▸ **SOURCE MATERIAL**
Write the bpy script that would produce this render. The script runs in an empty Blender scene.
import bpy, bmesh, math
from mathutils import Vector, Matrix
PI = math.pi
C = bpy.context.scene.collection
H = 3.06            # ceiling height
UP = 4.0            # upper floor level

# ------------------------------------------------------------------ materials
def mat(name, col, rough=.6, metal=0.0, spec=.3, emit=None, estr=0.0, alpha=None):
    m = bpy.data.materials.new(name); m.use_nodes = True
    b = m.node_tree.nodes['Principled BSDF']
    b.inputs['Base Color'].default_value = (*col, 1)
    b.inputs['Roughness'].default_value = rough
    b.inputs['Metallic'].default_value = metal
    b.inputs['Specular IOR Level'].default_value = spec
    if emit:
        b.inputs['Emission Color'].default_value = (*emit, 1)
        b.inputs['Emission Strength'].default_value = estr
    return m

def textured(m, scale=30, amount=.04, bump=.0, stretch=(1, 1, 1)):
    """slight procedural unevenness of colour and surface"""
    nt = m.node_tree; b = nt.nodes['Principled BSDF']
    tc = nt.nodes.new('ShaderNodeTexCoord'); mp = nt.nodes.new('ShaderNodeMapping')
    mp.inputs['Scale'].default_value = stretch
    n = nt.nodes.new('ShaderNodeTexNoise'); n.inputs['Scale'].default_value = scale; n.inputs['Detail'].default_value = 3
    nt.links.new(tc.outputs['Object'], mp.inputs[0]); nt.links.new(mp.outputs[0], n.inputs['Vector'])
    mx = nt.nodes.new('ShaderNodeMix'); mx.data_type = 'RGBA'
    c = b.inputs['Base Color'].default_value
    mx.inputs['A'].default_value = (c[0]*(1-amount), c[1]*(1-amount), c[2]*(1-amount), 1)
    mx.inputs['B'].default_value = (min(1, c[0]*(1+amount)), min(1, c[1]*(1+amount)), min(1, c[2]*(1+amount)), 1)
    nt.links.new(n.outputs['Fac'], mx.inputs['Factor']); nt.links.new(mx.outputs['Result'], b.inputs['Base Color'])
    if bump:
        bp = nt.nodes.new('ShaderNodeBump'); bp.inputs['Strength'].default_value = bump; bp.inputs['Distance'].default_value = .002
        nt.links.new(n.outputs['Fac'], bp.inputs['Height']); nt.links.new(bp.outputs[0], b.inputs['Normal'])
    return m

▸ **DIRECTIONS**
Copy, please, exactly the lines that start at the first line of the data and end at the line containing "upper floor level", both kept and no others.

▸ **SOLUTION FOR THIS PROBLEM**
Write the bpy script that would produce this render. The script runs in an empty Blender scene.
import bpy, bmesh, math
from mathutils import Vector, Matrix
PI = math.pi
C = bpy.context.scene.collection
H = 3.06            # ceiling height
UP = 4.0            # upper floor level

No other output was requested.